• Q4 profit surged 153% to $114m
  • Revenues rose 9% to $1.3bn
  • Plans "aggressive acceleration" of growth initiatives

Polo Ralph Lauren Corporation today (19 May) said it is planning "aggressive" growth of its business both in international markets and by selling direct to consumers, after its fourth quarter profit more than doubled.

"Our fourth quarter and full year results exceeded our expectations on virtually all operating metrics," said Roger Farah, president and chief operating officer.

"After generating more than $900m in cash from operating activities last year, and with more than $1.2bn in cash and investments on our balance sheet, we are planning an aggressive acceleration of our investment in our growth initiatives during fiscal 2011, particularly in international markets and with our direct to consumer efforts."

Net income surged 153% to $114m or $1.13 per share in the quarter, compared with $45m or $0.44 per share, a year earlier. Excluding charges, last year's profit would have been $87m.

Revenues rose 9% to $1.3bn from $1.2bn, with a 31% hike in retail sales partially offset by a 3% decline in wholesale revenues.

Retail sales rose to $554m from $422m, helped by a 17% jump in same-store sales at the company's freestanding stores worldwide.  Ralph Lauren stores were up 17%, factory stores increased 9% and Club Monaco surged 29%.

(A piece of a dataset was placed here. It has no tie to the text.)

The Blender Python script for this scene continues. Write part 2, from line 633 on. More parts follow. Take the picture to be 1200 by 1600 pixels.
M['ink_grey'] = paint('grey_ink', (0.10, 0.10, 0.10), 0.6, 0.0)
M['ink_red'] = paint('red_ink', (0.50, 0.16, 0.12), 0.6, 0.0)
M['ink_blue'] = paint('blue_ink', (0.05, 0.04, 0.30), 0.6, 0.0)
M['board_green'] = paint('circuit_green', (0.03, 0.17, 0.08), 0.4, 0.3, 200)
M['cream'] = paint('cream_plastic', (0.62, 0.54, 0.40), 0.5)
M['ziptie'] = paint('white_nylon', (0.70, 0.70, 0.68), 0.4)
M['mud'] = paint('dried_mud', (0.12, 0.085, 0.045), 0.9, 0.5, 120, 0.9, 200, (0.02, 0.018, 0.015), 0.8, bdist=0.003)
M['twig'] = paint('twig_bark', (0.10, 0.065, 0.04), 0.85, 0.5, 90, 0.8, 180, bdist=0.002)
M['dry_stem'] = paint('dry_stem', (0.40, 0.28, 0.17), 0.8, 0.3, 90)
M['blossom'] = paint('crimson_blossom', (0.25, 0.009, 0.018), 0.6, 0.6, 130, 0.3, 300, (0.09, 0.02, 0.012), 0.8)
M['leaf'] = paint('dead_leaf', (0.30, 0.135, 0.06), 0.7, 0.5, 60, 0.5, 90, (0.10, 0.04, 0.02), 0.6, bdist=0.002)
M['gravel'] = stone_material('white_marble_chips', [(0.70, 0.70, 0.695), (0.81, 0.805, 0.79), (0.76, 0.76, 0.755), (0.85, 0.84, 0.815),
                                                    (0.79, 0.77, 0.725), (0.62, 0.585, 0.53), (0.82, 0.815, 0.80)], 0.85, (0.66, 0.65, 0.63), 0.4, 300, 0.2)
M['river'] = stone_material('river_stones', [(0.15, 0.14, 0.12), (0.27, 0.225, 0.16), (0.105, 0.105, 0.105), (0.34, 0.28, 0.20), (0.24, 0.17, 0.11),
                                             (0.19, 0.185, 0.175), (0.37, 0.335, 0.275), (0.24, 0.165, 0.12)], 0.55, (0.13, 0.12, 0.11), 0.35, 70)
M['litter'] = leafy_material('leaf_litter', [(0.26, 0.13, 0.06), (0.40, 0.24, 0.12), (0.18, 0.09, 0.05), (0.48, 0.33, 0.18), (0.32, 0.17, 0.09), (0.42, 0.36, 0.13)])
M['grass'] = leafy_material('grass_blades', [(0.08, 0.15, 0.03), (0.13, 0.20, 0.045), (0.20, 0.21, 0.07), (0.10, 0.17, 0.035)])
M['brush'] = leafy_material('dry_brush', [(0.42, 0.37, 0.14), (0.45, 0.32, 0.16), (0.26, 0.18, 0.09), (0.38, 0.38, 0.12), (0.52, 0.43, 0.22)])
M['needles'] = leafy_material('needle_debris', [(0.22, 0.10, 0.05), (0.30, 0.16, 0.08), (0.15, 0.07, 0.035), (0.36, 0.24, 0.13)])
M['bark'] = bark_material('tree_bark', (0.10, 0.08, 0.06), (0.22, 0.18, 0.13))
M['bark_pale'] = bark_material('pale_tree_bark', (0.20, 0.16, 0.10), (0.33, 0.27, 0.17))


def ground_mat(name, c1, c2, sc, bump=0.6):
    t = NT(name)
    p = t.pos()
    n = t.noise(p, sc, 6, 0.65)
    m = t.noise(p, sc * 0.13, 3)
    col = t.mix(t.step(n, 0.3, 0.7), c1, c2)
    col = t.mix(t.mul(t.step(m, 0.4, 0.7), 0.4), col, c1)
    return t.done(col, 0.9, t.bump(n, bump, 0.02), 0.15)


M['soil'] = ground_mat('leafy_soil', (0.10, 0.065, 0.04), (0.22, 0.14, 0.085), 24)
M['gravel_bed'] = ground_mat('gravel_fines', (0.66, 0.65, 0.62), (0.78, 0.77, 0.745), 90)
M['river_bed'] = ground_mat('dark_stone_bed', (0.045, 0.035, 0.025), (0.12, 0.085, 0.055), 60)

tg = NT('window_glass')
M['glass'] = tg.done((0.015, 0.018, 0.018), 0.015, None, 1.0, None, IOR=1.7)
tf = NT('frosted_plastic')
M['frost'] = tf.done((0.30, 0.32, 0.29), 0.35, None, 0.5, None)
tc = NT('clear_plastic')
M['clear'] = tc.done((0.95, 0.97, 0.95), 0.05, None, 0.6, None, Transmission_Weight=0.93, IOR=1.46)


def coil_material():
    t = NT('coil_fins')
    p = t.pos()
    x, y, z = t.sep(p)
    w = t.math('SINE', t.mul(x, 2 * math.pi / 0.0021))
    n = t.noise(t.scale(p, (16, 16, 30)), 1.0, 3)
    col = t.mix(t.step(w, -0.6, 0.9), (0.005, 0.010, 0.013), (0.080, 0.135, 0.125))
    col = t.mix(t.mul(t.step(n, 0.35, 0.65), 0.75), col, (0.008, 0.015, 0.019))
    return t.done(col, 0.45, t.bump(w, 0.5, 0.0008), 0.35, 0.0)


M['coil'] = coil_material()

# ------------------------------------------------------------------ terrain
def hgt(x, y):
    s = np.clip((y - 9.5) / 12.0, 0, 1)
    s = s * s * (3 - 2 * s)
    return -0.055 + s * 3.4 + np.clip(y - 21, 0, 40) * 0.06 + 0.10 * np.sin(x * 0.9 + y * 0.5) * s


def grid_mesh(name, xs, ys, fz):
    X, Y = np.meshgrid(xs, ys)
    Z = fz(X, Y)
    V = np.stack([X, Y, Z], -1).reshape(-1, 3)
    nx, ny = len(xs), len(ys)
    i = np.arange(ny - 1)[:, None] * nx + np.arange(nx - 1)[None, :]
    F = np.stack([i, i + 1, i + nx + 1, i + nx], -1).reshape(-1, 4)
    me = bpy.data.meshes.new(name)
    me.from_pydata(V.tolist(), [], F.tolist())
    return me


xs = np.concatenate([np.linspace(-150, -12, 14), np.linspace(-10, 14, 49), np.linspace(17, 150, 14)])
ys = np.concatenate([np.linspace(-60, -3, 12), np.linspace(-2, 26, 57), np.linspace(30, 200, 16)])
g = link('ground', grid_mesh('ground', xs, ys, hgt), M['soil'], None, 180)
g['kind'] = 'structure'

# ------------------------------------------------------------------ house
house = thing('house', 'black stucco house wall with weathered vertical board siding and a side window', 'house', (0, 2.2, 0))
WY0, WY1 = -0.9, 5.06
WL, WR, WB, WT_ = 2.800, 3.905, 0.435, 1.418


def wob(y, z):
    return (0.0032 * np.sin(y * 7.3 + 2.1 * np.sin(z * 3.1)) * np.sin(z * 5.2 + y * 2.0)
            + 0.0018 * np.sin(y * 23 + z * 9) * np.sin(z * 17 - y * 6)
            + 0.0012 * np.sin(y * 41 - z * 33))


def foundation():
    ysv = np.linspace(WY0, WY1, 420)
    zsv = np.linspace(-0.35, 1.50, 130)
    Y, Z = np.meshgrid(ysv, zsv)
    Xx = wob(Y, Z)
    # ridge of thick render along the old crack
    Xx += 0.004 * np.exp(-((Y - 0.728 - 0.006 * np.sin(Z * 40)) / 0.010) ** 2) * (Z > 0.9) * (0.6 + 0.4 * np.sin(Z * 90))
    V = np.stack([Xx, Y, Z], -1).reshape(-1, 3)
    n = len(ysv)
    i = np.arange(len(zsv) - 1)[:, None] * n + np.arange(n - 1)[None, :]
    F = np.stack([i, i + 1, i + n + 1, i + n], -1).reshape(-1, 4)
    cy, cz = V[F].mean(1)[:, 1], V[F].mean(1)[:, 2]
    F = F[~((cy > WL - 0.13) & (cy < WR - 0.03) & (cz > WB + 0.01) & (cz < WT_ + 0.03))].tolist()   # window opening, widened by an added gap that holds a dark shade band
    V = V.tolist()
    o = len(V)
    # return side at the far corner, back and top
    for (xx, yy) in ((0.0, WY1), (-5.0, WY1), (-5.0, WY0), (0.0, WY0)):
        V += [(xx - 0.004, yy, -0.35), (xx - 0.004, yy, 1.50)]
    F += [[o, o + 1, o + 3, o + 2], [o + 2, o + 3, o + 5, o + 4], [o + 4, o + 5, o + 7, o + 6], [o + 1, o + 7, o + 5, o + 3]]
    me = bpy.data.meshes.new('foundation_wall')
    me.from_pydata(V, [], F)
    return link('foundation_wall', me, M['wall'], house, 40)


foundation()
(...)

Online sales jumped 39% in the quarter.

But wholesale sales dropped to $736m from $756m as lower global apparel shipments were partially offset by higher footwear sales.

Licensing royalties were flat at $47m as higher domestic revenues were offset by a decline in international licensing revenues.

During the year, profit rose 18.2% to $480m or $4.73 per share, up from $406m or $4.01 per share the year before.

"We achieved record earnings for the year in the context of the worst financial recession in my lifetime," said chairman and CEO Ralph Lauren, adding that taking control of its Asian operations and opening several luxury stores in key global markets were notable achievements for the firm.

Annual revenues fell 1% to $5.0bn, which the company blamed on lower global wholesale shipment volumes that were partially offset by higher retail segment sales.

Wholesale revenues for the year were down 8% to $2.5bn, and licensing royalties fell 6% to $183m.

But retail sales were up 9% to $2.3bn, helped by a 1% rise in same-store sales.

Tight control of inventories led to reduced markdowns, and helped lift margins in both the wholesale and retail segments - leading to 720 basis points hike in fourth quarter gross profit rate of 59.0%. For the year, the rise was 380 basis points to 58.2%.

Looking ahead, the company expects consolidated revenues to increase at a low double digit rate.

Wholesale revenues are seen rising at a low double digit rate in the first quarter and comparable store sales are projected to increase by a high single digit rate.